— begin Data extract —
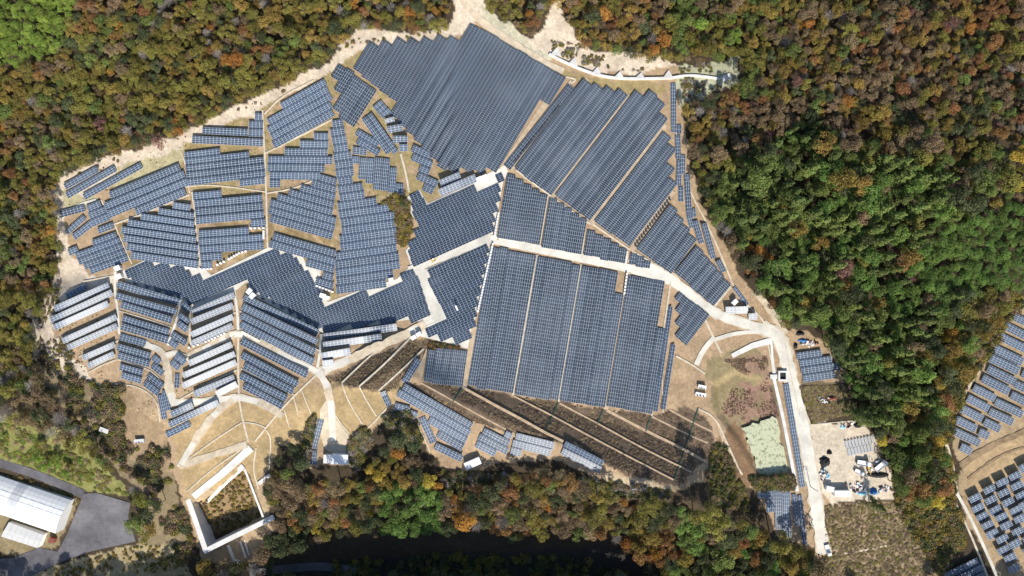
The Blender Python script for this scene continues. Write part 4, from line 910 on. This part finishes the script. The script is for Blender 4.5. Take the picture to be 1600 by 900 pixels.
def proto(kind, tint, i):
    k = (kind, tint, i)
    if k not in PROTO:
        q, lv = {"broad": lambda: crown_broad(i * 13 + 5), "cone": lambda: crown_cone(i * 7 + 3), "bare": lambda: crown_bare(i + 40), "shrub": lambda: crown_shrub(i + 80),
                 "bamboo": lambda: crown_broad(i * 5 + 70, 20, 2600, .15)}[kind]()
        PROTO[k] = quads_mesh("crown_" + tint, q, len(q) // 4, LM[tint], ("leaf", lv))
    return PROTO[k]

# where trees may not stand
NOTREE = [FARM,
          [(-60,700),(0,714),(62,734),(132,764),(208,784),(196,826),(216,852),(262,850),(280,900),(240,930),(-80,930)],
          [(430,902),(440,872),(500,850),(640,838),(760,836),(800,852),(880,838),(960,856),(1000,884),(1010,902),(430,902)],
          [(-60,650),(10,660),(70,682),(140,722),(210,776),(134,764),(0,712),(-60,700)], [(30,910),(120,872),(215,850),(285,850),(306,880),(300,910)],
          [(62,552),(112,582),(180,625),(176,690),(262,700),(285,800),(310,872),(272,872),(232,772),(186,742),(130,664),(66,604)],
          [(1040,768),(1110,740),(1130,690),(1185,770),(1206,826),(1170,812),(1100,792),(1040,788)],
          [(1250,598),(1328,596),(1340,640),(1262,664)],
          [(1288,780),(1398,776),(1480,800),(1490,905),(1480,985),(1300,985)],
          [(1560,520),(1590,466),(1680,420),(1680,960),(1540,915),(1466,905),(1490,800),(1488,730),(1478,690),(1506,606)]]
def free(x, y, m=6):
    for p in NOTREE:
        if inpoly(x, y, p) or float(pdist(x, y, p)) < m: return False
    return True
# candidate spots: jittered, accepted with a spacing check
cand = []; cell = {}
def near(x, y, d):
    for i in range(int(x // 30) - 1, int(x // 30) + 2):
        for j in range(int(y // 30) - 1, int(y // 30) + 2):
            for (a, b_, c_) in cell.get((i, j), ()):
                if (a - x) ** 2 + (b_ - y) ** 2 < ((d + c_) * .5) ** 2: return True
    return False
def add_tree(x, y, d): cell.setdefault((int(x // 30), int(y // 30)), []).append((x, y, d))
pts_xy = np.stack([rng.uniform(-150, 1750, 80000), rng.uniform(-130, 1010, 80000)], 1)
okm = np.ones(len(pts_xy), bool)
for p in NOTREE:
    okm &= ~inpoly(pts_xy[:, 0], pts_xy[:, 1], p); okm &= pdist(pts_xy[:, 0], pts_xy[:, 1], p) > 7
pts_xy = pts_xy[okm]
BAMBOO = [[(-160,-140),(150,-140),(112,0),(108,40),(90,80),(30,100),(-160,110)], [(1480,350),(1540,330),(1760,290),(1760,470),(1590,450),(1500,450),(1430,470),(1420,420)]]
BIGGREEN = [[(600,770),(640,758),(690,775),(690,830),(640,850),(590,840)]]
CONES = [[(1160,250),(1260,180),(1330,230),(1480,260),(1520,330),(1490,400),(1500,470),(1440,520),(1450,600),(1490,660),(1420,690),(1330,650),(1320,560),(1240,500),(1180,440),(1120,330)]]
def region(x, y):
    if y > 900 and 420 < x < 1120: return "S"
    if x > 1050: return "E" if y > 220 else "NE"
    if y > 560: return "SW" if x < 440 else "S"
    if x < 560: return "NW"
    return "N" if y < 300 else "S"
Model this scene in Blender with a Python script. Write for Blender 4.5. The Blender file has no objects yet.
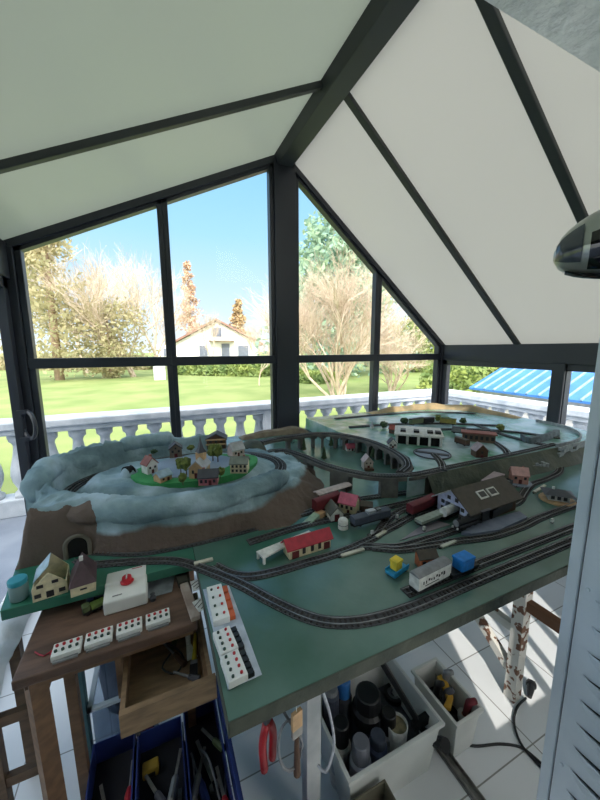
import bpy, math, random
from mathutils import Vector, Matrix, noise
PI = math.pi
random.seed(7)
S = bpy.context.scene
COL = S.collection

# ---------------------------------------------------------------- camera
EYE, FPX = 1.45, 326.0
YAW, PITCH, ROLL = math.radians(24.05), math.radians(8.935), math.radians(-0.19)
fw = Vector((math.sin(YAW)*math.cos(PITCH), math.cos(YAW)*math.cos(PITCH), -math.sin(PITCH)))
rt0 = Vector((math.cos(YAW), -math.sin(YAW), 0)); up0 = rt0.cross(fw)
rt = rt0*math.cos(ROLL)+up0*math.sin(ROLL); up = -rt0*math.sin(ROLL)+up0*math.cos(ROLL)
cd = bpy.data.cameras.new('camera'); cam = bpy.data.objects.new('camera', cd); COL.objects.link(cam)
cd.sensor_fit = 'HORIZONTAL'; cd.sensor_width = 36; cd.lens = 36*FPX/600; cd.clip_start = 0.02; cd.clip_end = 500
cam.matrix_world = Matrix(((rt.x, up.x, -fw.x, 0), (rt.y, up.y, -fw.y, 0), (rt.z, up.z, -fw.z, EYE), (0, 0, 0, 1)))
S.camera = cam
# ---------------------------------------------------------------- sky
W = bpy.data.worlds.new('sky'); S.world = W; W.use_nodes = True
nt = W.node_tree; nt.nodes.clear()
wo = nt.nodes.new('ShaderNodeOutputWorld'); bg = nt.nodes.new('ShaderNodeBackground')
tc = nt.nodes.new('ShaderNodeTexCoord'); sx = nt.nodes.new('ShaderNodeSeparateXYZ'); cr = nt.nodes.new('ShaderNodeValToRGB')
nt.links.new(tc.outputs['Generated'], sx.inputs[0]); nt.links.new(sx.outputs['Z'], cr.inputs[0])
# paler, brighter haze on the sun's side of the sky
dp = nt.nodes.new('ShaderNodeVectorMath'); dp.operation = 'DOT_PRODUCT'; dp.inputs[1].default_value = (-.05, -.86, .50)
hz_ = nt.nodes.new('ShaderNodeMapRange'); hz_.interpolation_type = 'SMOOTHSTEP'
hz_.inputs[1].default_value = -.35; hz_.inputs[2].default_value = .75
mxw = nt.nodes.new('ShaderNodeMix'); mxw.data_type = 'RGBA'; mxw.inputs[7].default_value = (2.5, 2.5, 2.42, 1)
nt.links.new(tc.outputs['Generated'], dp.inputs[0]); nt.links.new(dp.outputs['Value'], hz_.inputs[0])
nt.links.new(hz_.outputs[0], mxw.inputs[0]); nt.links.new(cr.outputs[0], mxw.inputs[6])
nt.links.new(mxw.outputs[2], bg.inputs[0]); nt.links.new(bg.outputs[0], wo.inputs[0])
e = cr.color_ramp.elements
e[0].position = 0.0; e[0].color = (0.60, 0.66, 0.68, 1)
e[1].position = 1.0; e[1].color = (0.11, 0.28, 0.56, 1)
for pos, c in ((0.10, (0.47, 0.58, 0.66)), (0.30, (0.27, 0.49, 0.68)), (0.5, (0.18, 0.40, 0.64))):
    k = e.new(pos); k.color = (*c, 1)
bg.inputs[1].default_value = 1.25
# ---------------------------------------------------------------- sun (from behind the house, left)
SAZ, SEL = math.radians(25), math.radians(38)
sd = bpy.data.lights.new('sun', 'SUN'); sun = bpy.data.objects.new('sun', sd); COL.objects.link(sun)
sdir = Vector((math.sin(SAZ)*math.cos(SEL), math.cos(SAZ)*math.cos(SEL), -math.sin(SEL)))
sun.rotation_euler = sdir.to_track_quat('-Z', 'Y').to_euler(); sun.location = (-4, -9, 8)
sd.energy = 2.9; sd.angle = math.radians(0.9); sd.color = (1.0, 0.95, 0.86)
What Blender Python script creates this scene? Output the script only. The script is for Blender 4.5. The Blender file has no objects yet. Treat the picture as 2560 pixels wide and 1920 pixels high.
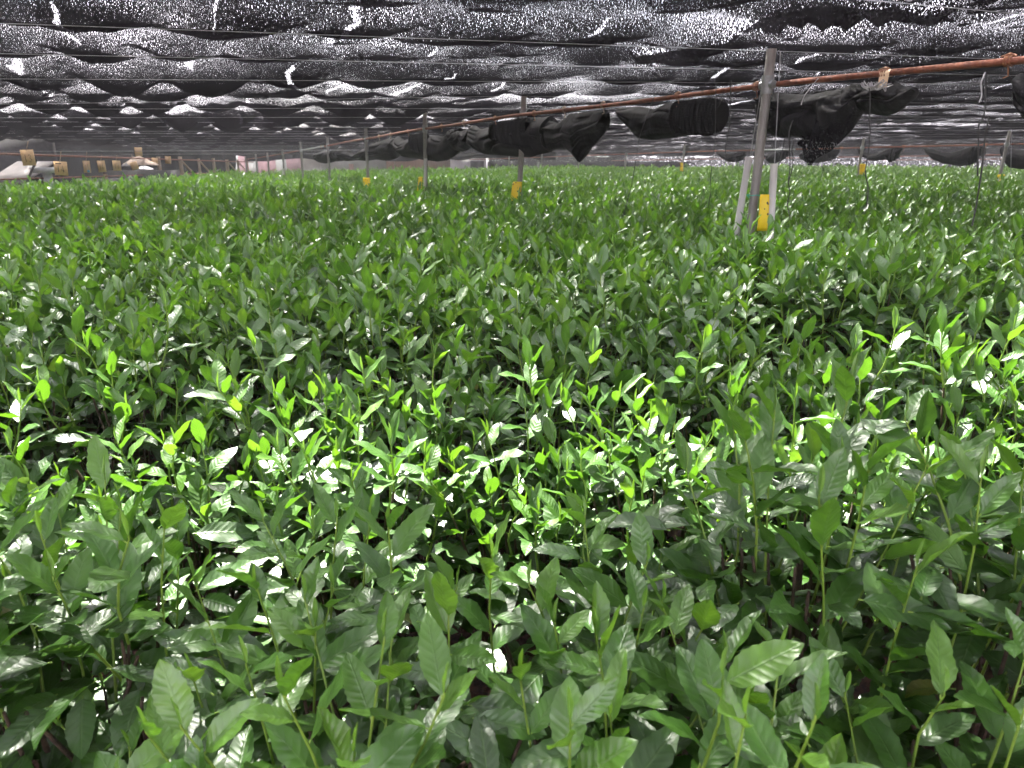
— end Data extract —
◆ To be done ◆
Copy out the records above in full, exactly as written, but not the pictures.

◆ Output for this exercise ◆
The Blender Python script for this scene continues. Write part 4, from line 910 on. This part finishes the script. The script is for Blender 4.5. Take the picture to be 1600 by 900 pixels.
def proto(kind, tint, i):
    k = (kind, tint, i)
    if k not in PROTO:
        q, lv = {"broad": lambda: crown_broad(i * 13 + 5), "cone": lambda: crown_cone(i * 7 + 3), "bare": lambda: crown_bare(i + 40), "shrub": lambda: crown_shrub(i + 80),
                 "bamboo": lambda: crown_broad(i * 5 + 70, 20, 2600, .15)}[kind]()
        PROTO[k] = quads_mesh("crown_" + tint, q, len(q) // 4, LM[tint], ("leaf", lv))
    return PROTO[k]

# where trees may not stand
NOTREE = [FARM,
          [(-60,700),(0,714),(62,734),(132,764),(208,784),(196,826),(216,852),(262,850),(280,900),(240,930),(-80,930)],
          [(430,902),(440,872),(500,850),(640,838),(760,836),(800,852),(880,838),(960,856),(1000,884),(1010,902),(430,902)],
          [(-60,650),(10,660),(70,682),(140,722),(210,776),(134,764),(0,712),(-60,700)], [(30,910),(120,872),(215,850),(285,850),(306,880),(300,910)],
          [(62,552),(112,582),(180,625),(176,690),(262,700),(285,800),(310,872),(272,872),(232,772),(186,742),(130,664),(66,604)],
          [(1040,768),(1110,740),(1130,690),(1185,770),(1206,826),(1170,812),(1100,792),(1040,788)],
          [(1250,598),(1328,596),(1340,640),(1262,664)],
          [(1288,780),(1398,776),(1480,800),(1490,905),(1480,985),(1300,985)],
          [(1560,520),(1590,466),(1680,420),(1680,960),(1540,915),(1466,905),(1490,800),(1488,730),(1478,690),(1506,606)]]
def free(x, y, m=6):
    for p in NOTREE:
        if inpoly(x, y, p) or float(pdist(x, y, p)) < m: return False
    return True
# candidate spots: jittered, accepted with a spacing check
cand = []; cell = {}
def near(x, y, d):
    for i in range(int(x // 30) - 1, int(x // 30) + 2):
        for j in range(int(y // 30) - 1, int(y // 30) + 2):
            for (a, b_, c_) in cell.get((i, j), ()):
                if (a - x) ** 2 + (b_ - y) ** 2 < ((d + c_) * .5) ** 2: return True
    return False
def add_tree(x, y, d): cell.setdefault((int(x // 30), int(y // 30)), []).append((x, y, d))
pts_xy = np.stack([rng.uniform(-150, 1750, 80000), rng.uniform(-130, 1010, 80000)], 1)
okm = np.ones(len(pts_xy), bool)
for p in NOTREE:
    okm &= ~inpoly(pts_xy[:, 0], pts_xy[:, 1], p); okm &= pdist(pts_xy[:, 0], pts_xy[:, 1], p) > 7
pts_xy = pts_xy[okm]
BAMBOO = [[(-160,-140),(150,-140),(112,0),(108,40),(90,80),(30,100),(-160,110)], [(1480,350),(1540,330),(1760,290),(1760,470),(1590,450),(1500,450),(1430,470),(1420,420)]]
BIGGREEN = [[(600,770),(640,758),(690,775),(690,830),(640,850),(590,840)]]
CONES = [[(1160,250),(1260,180),(1330,230),(1480,260),(1520,330),(1490,400),(1500,470),(1440,520),(1450,600),(1490,660),(1420,690),(1330,650),(1320,560),(1240,500),(1180,440),(1120,330)]]
def region(x, y):
    if y > 900 and 420 < x < 1120: return "S"
    if x > 1050: return "E" if y > 220 else "NE"
    if y > 560: return "SW" if x < 440 else "S"
    if x < 560: return "NW"
    return "N" if y < 300 else "S"
Model this scene in Blender with a Python script. Write for Blender 4.5. The Blender file has no objects yet.
import bpy, math, random
from mathutils import Vector, Matrix, noise
PI = math.pi
random.seed(7)
S = bpy.context.scene
COL = S.collection

# ---------------------------------------------------------------- camera
EYE, FPX = 1.45, 326.0
YAW, PITCH, ROLL = math.radians(24.05), math.radians(8.935), math.radians(-0.19)
fw = Vector((math.sin(YAW)*math.cos(PITCH), math.cos(YAW)*math.cos(PITCH), -math.sin(PITCH)))
rt0 = Vector((math.cos(YAW), -math.sin(YAW), 0)); up0 = rt0.cross(fw)
rt = rt0*math.cos(ROLL)+up0*math.sin(ROLL); up = -rt0*math.sin(ROLL)+up0*math.cos(ROLL)
cd = bpy.data.cameras.new('camera'); cam = bpy.data.objects.new('camera', cd); COL.objects.link(cam)
cd.sensor_fit = 'HORIZONTAL'; cd.sensor_width = 36; cd.lens = 36*FPX/600; cd.clip_start = 0.02; cd.clip_end = 500
cam.matrix_world = Matrix(((rt.x, up.x, -fw.x, 0), (rt.y, up.y, -fw.y, 0), (rt.z, up.z, -fw.z, EYE), (0, 0, 0, 1)))
S.camera = cam
# ---------------------------------------------------------------- sky
W = bpy.data.worlds.new('sky'); S.world = W; W.use_nodes = True
nt = W.node_tree; nt.nodes.clear()
wo = nt.nodes.new('ShaderNodeOutputWorld'); bg = nt.nodes.new('ShaderNodeBackground')
tc = nt.nodes.new('ShaderNodeTexCoord'); sx = nt.nodes.new('ShaderNodeSeparateXYZ'); cr = nt.nodes.new('ShaderNodeValToRGB')
nt.links.new(tc.outputs['Generated'], sx.inputs[0]); nt.links.new(sx.outputs['Z'], cr.inputs[0])
# paler, brighter haze on the sun's side of the sky
dp = nt.nodes.new('ShaderNodeVectorMath'); dp.operation = 'DOT_PRODUCT'; dp.inputs[1].default_value = (-.05, -.86, .50)
hz_ = nt.nodes.new('ShaderNodeMapRange'); hz_.interpolation_type = 'SMOOTHSTEP'
hz_.inputs[1].default_value = -.35; hz_.inputs[2].default_value = .75
mxw = nt.nodes.new('ShaderNodeMix'); mxw.data_type = 'RGBA'; mxw.inputs[7].default_value = (2.5, 2.5, 2.42, 1)
nt.links.new(tc.outputs['Generated'], dp.inputs[0]); nt.links.new(dp.outputs['Value'], hz_.inputs[0])
nt.links.new(hz_.outputs[0], mxw.inputs[0]); nt.links.new(cr.outputs[0], mxw.inputs[6])
nt.links.new(mxw.outputs[2], bg.inputs[0]); nt.links.new(bg.outputs[0], wo.inputs[0])
e = cr.color_ramp.elements
e[0].position = 0.0; e[0].color = (0.60, 0.66, 0.68, 1)
e[1].position = 1.0; e[1].color = (0.11, 0.28, 0.56, 1)
for pos, c in ((0.10, (0.47, 0.58, 0.66)), (0.30, (0.27, 0.49, 0.68)), (0.5, (0.18, 0.40, 0.64))):
    k = e.new(pos); k.color = (*c, 1)
bg.inputs[1].default_value = 1.25
# ---------------------------------------------------------------- sun (from behind the house, left)
SAZ, SEL = math.radians(25), math.radians(38)
sd = bpy.data.lights.new('sun', 'SUN'); sun = bpy.data.objects.new('sun', sd); COL.objects.link(sun)
sdir = Vector((math.sin(SAZ)*math.cos(SEL), math.cos(SAZ)*math.cos(SEL), -math.sin(SEL)))
sun.rotation_euler = sdir.to_track_quat('-Z', 'Y').to_euler(); sun.location = (-4, -9, 8)
sd.energy = 2.9; sd.angle = math.radians(0.9); sd.color = (1.0, 0.95, 0.86)
What Blender Python script creates this scene? Output the script only. The script is for Blender 4.5. The Blender file has no objects yet. Treat the picture as 2560 pixels wide and 1920 pixels high.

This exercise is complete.